Write out the whole of the material exactly.

:::::

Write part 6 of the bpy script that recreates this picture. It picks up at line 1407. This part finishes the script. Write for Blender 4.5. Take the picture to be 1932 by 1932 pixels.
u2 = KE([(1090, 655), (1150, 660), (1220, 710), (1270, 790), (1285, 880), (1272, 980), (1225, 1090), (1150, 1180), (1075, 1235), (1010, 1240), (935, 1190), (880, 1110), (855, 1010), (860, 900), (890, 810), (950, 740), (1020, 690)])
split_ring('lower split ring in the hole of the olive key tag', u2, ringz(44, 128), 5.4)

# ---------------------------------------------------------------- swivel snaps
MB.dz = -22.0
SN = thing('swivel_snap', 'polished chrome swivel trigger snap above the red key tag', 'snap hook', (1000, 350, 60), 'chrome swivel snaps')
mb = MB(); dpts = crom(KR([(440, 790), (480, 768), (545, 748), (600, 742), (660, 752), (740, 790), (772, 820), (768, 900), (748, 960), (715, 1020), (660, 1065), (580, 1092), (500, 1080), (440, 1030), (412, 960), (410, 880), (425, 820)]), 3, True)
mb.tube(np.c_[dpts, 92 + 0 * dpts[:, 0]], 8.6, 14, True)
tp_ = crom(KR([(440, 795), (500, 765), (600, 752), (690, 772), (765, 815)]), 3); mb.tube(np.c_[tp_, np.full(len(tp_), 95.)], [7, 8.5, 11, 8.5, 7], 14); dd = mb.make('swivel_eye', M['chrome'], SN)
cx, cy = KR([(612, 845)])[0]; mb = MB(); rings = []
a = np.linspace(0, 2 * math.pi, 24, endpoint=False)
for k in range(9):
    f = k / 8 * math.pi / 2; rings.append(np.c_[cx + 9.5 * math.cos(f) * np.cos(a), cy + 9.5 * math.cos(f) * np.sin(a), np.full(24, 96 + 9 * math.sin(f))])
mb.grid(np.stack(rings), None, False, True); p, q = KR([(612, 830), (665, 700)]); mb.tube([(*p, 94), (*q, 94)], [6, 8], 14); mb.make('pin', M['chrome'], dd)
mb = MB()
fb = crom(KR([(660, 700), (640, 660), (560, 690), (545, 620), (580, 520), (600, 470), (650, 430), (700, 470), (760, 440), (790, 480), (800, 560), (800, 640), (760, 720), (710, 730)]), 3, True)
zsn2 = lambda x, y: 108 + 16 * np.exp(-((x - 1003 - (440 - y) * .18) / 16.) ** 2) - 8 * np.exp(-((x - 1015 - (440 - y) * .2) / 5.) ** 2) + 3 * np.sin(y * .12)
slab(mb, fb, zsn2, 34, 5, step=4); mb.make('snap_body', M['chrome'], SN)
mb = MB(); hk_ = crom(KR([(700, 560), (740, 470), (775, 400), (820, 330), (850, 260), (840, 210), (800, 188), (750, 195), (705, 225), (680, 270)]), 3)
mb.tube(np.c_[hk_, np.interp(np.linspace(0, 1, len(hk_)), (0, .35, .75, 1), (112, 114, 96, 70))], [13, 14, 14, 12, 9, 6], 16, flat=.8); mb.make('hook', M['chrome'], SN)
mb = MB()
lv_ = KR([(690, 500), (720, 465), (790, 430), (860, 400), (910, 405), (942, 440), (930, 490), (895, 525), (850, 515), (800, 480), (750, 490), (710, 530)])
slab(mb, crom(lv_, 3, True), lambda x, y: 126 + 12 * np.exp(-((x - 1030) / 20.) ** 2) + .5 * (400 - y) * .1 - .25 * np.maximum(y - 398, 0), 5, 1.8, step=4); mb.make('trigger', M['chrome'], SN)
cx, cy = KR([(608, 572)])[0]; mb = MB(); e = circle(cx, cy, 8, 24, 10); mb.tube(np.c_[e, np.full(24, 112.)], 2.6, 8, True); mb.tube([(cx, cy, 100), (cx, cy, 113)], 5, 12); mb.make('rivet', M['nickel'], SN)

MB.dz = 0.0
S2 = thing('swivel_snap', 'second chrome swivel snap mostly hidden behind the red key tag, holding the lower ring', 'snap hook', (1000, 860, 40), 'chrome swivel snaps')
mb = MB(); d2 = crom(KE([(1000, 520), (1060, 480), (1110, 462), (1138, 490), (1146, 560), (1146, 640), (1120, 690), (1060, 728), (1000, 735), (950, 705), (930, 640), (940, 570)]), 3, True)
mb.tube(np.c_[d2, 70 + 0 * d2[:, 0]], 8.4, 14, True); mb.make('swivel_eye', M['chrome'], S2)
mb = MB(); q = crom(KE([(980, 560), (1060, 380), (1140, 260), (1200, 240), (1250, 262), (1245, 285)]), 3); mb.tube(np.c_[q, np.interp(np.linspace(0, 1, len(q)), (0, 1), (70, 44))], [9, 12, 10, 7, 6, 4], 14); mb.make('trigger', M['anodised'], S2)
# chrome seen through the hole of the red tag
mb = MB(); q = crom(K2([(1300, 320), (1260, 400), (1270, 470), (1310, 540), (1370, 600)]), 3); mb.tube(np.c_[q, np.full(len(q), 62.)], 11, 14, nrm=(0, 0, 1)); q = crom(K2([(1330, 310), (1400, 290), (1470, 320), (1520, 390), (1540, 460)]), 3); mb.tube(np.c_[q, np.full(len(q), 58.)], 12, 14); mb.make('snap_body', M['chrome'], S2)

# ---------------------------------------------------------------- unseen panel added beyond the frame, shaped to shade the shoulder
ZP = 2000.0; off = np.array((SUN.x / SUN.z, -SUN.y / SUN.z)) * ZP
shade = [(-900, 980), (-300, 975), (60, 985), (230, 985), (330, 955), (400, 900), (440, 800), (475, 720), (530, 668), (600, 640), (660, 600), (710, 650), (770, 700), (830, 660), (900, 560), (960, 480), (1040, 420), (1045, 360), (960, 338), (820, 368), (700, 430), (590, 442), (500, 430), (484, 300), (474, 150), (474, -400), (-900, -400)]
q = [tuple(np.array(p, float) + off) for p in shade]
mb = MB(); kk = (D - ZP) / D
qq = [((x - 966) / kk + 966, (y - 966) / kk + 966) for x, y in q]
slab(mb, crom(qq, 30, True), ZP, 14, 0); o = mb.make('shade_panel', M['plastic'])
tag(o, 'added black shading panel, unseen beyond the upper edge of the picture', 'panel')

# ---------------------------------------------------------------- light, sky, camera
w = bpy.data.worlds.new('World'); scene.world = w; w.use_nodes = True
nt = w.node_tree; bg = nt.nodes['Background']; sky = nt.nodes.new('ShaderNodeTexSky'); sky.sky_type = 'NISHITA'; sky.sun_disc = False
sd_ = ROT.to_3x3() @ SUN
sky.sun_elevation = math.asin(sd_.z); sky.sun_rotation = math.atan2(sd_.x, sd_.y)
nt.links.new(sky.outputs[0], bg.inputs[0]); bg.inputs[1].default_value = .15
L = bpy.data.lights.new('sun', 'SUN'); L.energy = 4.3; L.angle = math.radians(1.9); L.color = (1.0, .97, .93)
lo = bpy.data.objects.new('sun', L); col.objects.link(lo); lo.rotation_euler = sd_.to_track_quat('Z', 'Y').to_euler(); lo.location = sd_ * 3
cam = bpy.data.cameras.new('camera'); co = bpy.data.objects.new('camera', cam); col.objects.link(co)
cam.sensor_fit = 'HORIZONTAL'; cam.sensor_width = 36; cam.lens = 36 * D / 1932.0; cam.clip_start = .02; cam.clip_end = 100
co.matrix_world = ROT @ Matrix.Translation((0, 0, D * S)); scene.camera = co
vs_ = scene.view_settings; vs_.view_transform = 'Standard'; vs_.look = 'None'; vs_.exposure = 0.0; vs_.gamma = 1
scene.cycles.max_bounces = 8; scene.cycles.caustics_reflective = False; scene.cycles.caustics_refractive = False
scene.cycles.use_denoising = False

:::::

# TASK RESULT:
Write part 6 of the bpy script that recreates this picture. It picks up at line 1407. This part finishes the script. Write for Blender 4.5. Take the picture to be 1932 by 1932 pixels.
u2 = KE([(1090, 655), (1150, 660), (1220, 710), (1270, 790), (1285, 880), (1272, 980), (1225, 1090), (1150, 1180), (1075, 1235), (1010, 1240), (935, 1190), (880, 1110), (855, 1010), (860, 900), (890, 810), (950, 740), (1020, 690)])
split_ring('lower split ring in the hole of the olive key tag', u2, ringz(44, 128), 5.4)

# ---------------------------------------------------------------- swivel snaps
MB.dz = -22.0
SN = thing('swivel_snap', 'polished chrome swivel trigger snap above the red key tag', 'snap hook', (1000, 350, 60), 'chrome swivel snaps')
mb = MB(); dpts = crom(KR([(440, 790), (480, 768), (545, 748), (600, 742), (660, 752), (740, 790), (772, 820), (768, 900), (748, 960), (715, 1020), (660, 1065), (580, 1092), (500, 1080), (440, 1030), (412, 960), (410, 880), (425, 820)]), 3, True)
mb.tube(np.c_[dpts, 92 + 0 * dpts[:, 0]], 8.6, 14, True)
tp_ = crom(KR([(440, 795), (500, 765), (600, 752), (690, 772), (765, 815)]), 3); mb.tube(np.c_[tp_, np.full(len(tp_), 95.)], [7, 8.5, 11, 8.5, 7], 14); dd = mb.make('swivel_eye', M['chrome'], SN)
cx, cy = KR([(612, 845)])[0]; mb = MB(); rings = []
a = np.linspace(0, 2 * math.pi, 24, endpoint=False)
for k in range(9):
    f = k / 8 * math.pi / 2; rings.append(np.c_[cx + 9.5 * math.cos(f) * np.cos(a), cy + 9.5 * math.cos(f) * np.sin(a), np.full(24, 96 + 9 * math.sin(f))])
mb.grid(np.stack(rings), None, False, True); p, q = KR([(612, 830), (665, 700)]); mb.tube([(*p, 94), (*q, 94)], [6, 8], 14); mb.make('pin', M['chrome'], dd)
mb = MB()
fb = crom(KR([(660, 700), (640, 660), (560, 690), (545, 620), (580, 520), (600, 470), (650, 430), (700, 470), (760, 440), (790, 480), (800, 560), (800, 640), (760, 720), (710, 730)]), 3, True)
zsn2 = lambda x, y: 108 + 16 * np.exp(-((x - 1003 - (440 - y) * .18) / 16.) ** 2) - 8 * np.exp(-((x - 1015 - (440 - y) * .2) / 5.) ** 2) + 3 * np.sin(y * .12)
slab(mb, fb, zsn2, 34, 5, step=4); mb.make('snap_body', M['chrome'], SN)
mb = MB(); hk_ = crom(KR([(700, 560), (740, 470), (775, 400), (820, 330), (850, 260), (840, 210), (800, 188), (750, 195), (705, 225), (680, 270)]), 3)
mb.tube(np.c_[hk_, np.interp(np.linspace(0, 1, len(hk_)), (0, .35, .75, 1), (112, 114, 96, 70))], [13, 14, 14, 12, 9, 6], 16, flat=.8); mb.make('hook', M['chrome'], SN)
mb = MB()
lv_ = KR([(690, 500), (720, 465), (790, 430), (860, 400), (910, 405), (942, 440), (930, 490), (895, 525), (850, 515), (800, 480), (750, 490), (710, 530)])
slab(mb, crom(lv_, 3, True), lambda x, y: 126 + 12 * np.exp(-((x - 1030) / 20.) ** 2) + .5 * (400 - y) * .1 - .25 * np.maximum(y - 398, 0), 5, 1.8, step=4); mb.make('trigger', M['chrome'], SN)
cx, cy = KR([(608, 572)])[0]; mb = MB(); e = circle(cx, cy, 8, 24, 10); mb.tube(np.c_[e, np.full(24, 112.)], 2.6, 8, True); mb.tube([(cx, cy, 100), (cx, cy, 113)], 5, 12); mb.make('rivet', M['nickel'], SN)

MB.dz = 0.0
S2 = thing('swivel_snap', 'second chrome swivel snap mostly hidden behind the red key tag, holding the lower ring', 'snap hook', (1000, 860, 40), 'chrome swivel snaps')
mb = MB(); d2 = crom(KE([(1000, 520), (1060, 480), (1110, 462), (1138, 490), (1146, 560), (1146, 640), (1120, 690), (1060, 728), (1000, 735), (950, 705), (930, 640), (940, 570)]), 3, True)
mb.tube(np.c_[d2, 70 + 0 * d2[:, 0]], 8.4, 14, True); mb.make('swivel_eye', M['chrome'], S2)
mb = MB(); q = crom(KE([(980, 560), (1060, 380), (1140, 260), (1200, 240), (1250, 262), (1245, 285)]), 3); mb.tube(np.c_[q, np.interp(np.linspace(0, 1, len(q)), (0, 1), (70, 44))], [9, 12, 10, 7, 6, 4], 14); mb.make('trigger', M['anodised'], S2)
# chrome seen through the hole of the red tag
mb = MB(); q = crom(K2([(1300, 320), (1260, 400), (1270, 470), (1310, 540), (1370, 600)]), 3); mb.tube(np.c_[q, np.full(len(q), 62.)], 11, 14, nrm=(0, 0, 1)); q = crom(K2([(1330, 310), (1400, 290), (1470, 320), (1520, 390), (1540, 460)]), 3); mb.tube(np.c_[q, np.full(len(q), 58.)], 12, 14); mb.make('snap_body', M['chrome'], S2)

# ---------------------------------------------------------------- unseen panel added beyond the frame, shaped to shade the shoulder
ZP = 2000.0; off = np.array((SUN.x / SUN.z, -SUN.y / SUN.z)) * ZP
shade = [(-900, 980), (-300, 975), (60, 985), (230, 985), (330, 955), (400, 900), (440, 800), (475, 720), (530, 668), (600, 640), (660, 600), (710, 650), (770, 700), (830, 660), (900, 560), (960, 480), (1040, 420), (1045, 360), (960, 338), (820, 368), (700, 430), (590, 442), (500, 430), (484, 300), (474, 150), (474, -400), (-900, -400)]
q = [tuple(np.array(p, float) + off) for p in shade]
mb = MB(); kk = (D - ZP) / D
qq = [((x - 966) / kk + 966, (y - 966) / kk + 966) for x, y in q]
slab(mb, crom(qq, 30, True), ZP, 14, 0); o = mb.make('shade_panel', M['plastic'])
tag(o, 'added black shading panel, unseen beyond the upper edge of the picture', 'panel')

# ---------------------------------------------------------------- light, sky, camera
w = bpy.data.worlds.new('World'); scene.world = w; w.use_nodes = True
nt = w.node_tree; bg = nt.nodes['Background']; sky = nt.nodes.new('ShaderNodeTexSky'); sky.sky_type = 'NISHITA'; sky.sun_disc = False
sd_ = ROT.to_3x3() @ SUN
sky.sun_elevation = math.asin(sd_.z); sky.sun_rotation = math.atan2(sd_.x, sd_.y)
nt.links.new(sky.outputs[0], bg.inputs[0]); bg.inputs[1].default_value = .15
L = bpy.data.lights.new('sun', 'SUN'); L.energy = 4.3; L.angle = math.radians(1.9); L.color = (1.0, .97, .93)
lo = bpy.data.objects.new('sun', L); col.objects.link(lo); lo.rotation_euler = sd_.to_track_quat('Z', 'Y').to_euler(); lo.location = sd_ * 3
cam = bpy.data.cameras.new('camera'); co = bpy.data.objects.new('camera', cam); col.objects.link(co)
cam.sensor_fit = 'HORIZONTAL'; cam.sensor_width = 36; cam.lens = 36 * D / 1932.0; cam.clip_start = .02; cam.clip_end = 100
co.matrix_world = ROT @ Matrix.Translation((0, 0, D * S)); scene.camera = co
vs_ = scene.view_settings; vs_.view_transform = 'Standard'; vs_.look = 'None'; vs_.exposure = 0.0; vs_.gamma = 1
scene.cycles.max_bounces = 8; scene.cycles.caustics_reflective = False; scene.cycles.caustics_refractive = False
scene.cycles.use_denoising = False